Exclude the pictures and return every line exactly as written.

☆ ☆ ☆

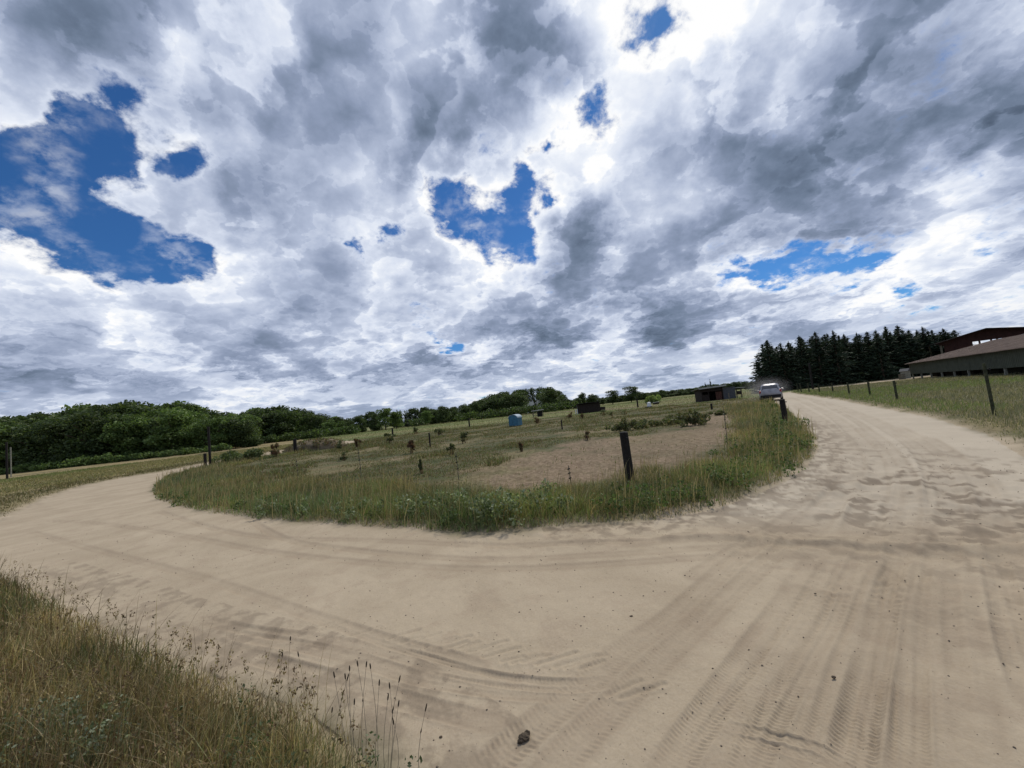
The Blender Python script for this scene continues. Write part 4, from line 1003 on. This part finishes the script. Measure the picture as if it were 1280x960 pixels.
def big_barn():
    Y = 69.; o = empty('hay_barn', (0, 0, 0), 0, 'tall dark red open barn with a flat-topped gable behind the long low shed', 'barn')
    rz = R(-38); td = np.array([math.cos(rz), math.sin(rz)]); L0 = aty(1170, 430, Y)[:2]
    def q(px, py):
        dd = ray(px, py); A_ = np.array([[dd[0], -td[0]], [dd[1], -td[1]]]); k, s_ = np.linalg.solve(A_, L0)
        return np.array([s_, 0, CZ+dd[2]*k])
    eL, kn, kr = q(1170, 430), q(1230, 411.5), q(1281, 410)
    d = (kr-kn)[0]; x0, x1, x2 = eL[0], kn[0], kr[0]; z0, z1, z2 = eL[2], kn[2], kr[2]
    x3 = x2+12; z3 = z2+2.2*(z2-z1); x4 = x3+8; z4 = z0+.4
    D = 9.
    prof = [(x0, z0), (x1, z1), (x2, z2), (x3, z2-.8), (x4, z4)]
    o.location = (L0[0], L0[1], 0); o.rotation_euler = (0, 0, rz)
    L_ = lambda x, y, z: (x-x0, y, z)
    for (xa, za), (xb, zb) in zip(prof, prof[1:]):
        ln = math.hypot(xb-xa, zb-za); an = math.atan2(zb-za, xb-xa); n = max(1, int(ln/2.4))
        for k in range(n):
            f = (k+.5)/n
            MB().box(L_(xa+(xb-xa)*f, D/2-.5, za+(zb-za)*f+.06), (ln/n+.03, D+1.2, .10), ry=-an).build('roof_sheet', mat_roof, o)
        MB().box(L_((xa+xb)/2, -.25-.02, (za+zb)/2-.10), (ln+.05, .08, .22), ry=-an).build('verge_board', M_barnred, o)
    def topz(x):
        return float(np.interp(x, [a for a, b in prof], [b for a, b in prof]))-.1
    # cladding boards of the front, leaving the openings
    ops = [(q(1219, 427)[0], q(1224, 427)[0]), (q(1226, 428)[0], q(1238.5, 428)[0]), (q(1241, 428)[0], q(1249.5, 428)[0])]
    zt, zb = q(1237, 424.6)[2], q(1237, 433.5)[2]
    x = x0+.35; bw = .55
    while x < x4-.3:
        xc = x+bw/2; inop = any(a-.15 < xc < b+.15 for a, b in ops) and not any(abs(xc-s_) < .12 for s_ in ())
        lo = zt if inop else zb-2.2
        hi = topz(xc)
        if xc < q(1182, 430)[0]: lo = hi-.45
        if hi > lo: MB().box(L_(xc, 0 if int(round((x-x0)/bw)) % 2 else .045, (lo+hi)/2), (bw+.03, .04, hi-lo)).build('front_board', M_barnred, o)
        x += bw
    for a, b in ops[1:]:   # posts between the openings
        MB().box(L_(a-.12, .06, (zt+zb)/2-1), (.22, .12, zt-zb+2)).build('mullion', M_barnred, o)
    for xx in (x0+.55, x0+9, x0+20, x0+32, x4-.4):
        MB().box(L_(xx, .2, topz(xx)/2), (.24, .24, topz(xx))).build('pillar', M_wood, o)
        MB().box(L_(xx, D-.2, topz(xx)/2), (.24, .24, topz(xx))).build('pillar', M_wood, o)
    # back and far side half clad
    MB().box(L_((x0+x4)/2+2, D, 2.1), (x4-x0-4, .08, 4.2)).build('back_wall', M_darkshed, o)
    # pale rail rising to the right across the front
    pa, pb = q(1254, 424.5), q(1283, 417); an = math.atan2(pb[2]-pa[2], pb[0]-pa[0])
    MB().box(L_((pa[0]+pb[0])/2, -.12, (pa[2]+pb[2])/2), (math.hypot(pb[0]-pa[0], pb[2]-pa[2]), .06, .16), ry=-an).build('pale_rail', M_white, o)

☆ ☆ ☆

SOLUTION FOR THIS TASK.
The Blender Python script for this scene continues. Write part 4, from line 1003 on. This part finishes the script. Measure the picture as if it were 1280x960 pixels.
def big_barn():
    Y = 69.; o = empty('hay_barn', (0, 0, 0), 0, 'tall dark red open barn with a flat-topped gable behind the long low shed', 'barn')
    rz = R(-38); td = np.array([math.cos(rz), math.sin(rz)]); L0 = aty(1170, 430, Y)[:2]
    def q(px, py):
        dd = ray(px, py); A_ = np.array([[dd[0], -td[0]], [dd[1], -td[1]]]); k, s_ = np.linalg.solve(A_, L0)
        return np.array([s_, 0, CZ+dd[2]*k])
    eL, kn, kr = q(1170, 430), q(1230, 411.5), q(1281, 410)
    d = (kr-kn)[0]; x0, x1, x2 = eL[0], kn[0], kr[0]; z0, z1, z2 = eL[2], kn[2], kr[2]
    x3 = x2+12; z3 = z2+2.2*(z2-z1); x4 = x3+8; z4 = z0+.4
    D = 9.
    prof = [(x0, z0), (x1, z1), (x2, z2), (x3, z2-.8), (x4, z4)]
    o.location = (L0[0], L0[1], 0); o.rotation_euler = (0, 0, rz)
    L_ = lambda x, y, z: (x-x0, y, z)
    for (xa, za), (xb, zb) in zip(prof, prof[1:]):
        ln = math.hypot(xb-xa, zb-za); an = math.atan2(zb-za, xb-xa); n = max(1, int(ln/2.4))
        for k in range(n):
            f = (k+.5)/n
            MB().box(L_(xa+(xb-xa)*f, D/2-.5, za+(zb-za)*f+.06), (ln/n+.03, D+1.2, .10), ry=-an).build('roof_sheet', mat_roof, o)
        MB().box(L_((xa+xb)/2, -.25-.02, (za+zb)/2-.10), (ln+.05, .08, .22), ry=-an).build('verge_board', M_barnred, o)
    def topz(x):
        return float(np.interp(x, [a for a, b in prof], [b for a, b in prof]))-.1
    # cladding boards of the front, leaving the openings
    ops = [(q(1219, 427)[0], q(1224, 427)[0]), (q(1226, 428)[0], q(1238.5, 428)[0]), (q(1241, 428)[0], q(1249.5, 428)[0])]
    zt, zb = q(1237, 424.6)[2], q(1237, 433.5)[2]
    x = x0+.35; bw = .55
    while x < x4-.3:
        xc = x+bw/2; inop = any(a-.15 < xc < b+.15 for a, b in ops) and not any(abs(xc-s_) < .12 for s_ in ())
        lo = zt if inop else zb-2.2
        hi = topz(xc)
        if xc < q(1182, 430)[0]: lo = hi-.45
        if hi > lo: MB().box(L_(xc, 0 if int(round((x-x0)/bw)) % 2 else .045, (lo+hi)/2), (bw+.03, .04, hi-lo)).build('front_board', M_barnred, o)
        x += bw
    for a, b in ops[1:]:   # posts between the openings
        MB().box(L_(a-.12, .06, (zt+zb)/2-1), (.22, .12, zt-zb+2)).build('mullion', M_barnred, o)
    for xx in (x0+.55, x0+9, x0+20, x0+32, x4-.4):
        MB().box(L_(xx, .2, topz(xx)/2), (.24, .24, topz(xx))).build('pillar', M_wood, o)
        MB().box(L_(xx, D-.2, topz(xx)/2), (.24, .24, topz(xx))).build('pillar', M_wood, o)
    # back and far side half clad
    MB().box(L_((x0+x4)/2+2, D, 2.1), (x4-x0-4, .08, 4.2)).build('back_wall', M_darkshed, o)
    # pale rail rising to the right across the front
    pa, pb = q(1254, 424.5), q(1283, 417); an = math.atan2(pb[2]-pa[2], pb[0]-pa[0])
    MB().box(L_((pa[0]+pb[0])/2, -.12, (pa[2]+pb[2])/2), (math.hypot(pb[0]-pa[0], pb[2]-pa[2]), .06, .16), ry=-an).build('pale_rail', M_white, o)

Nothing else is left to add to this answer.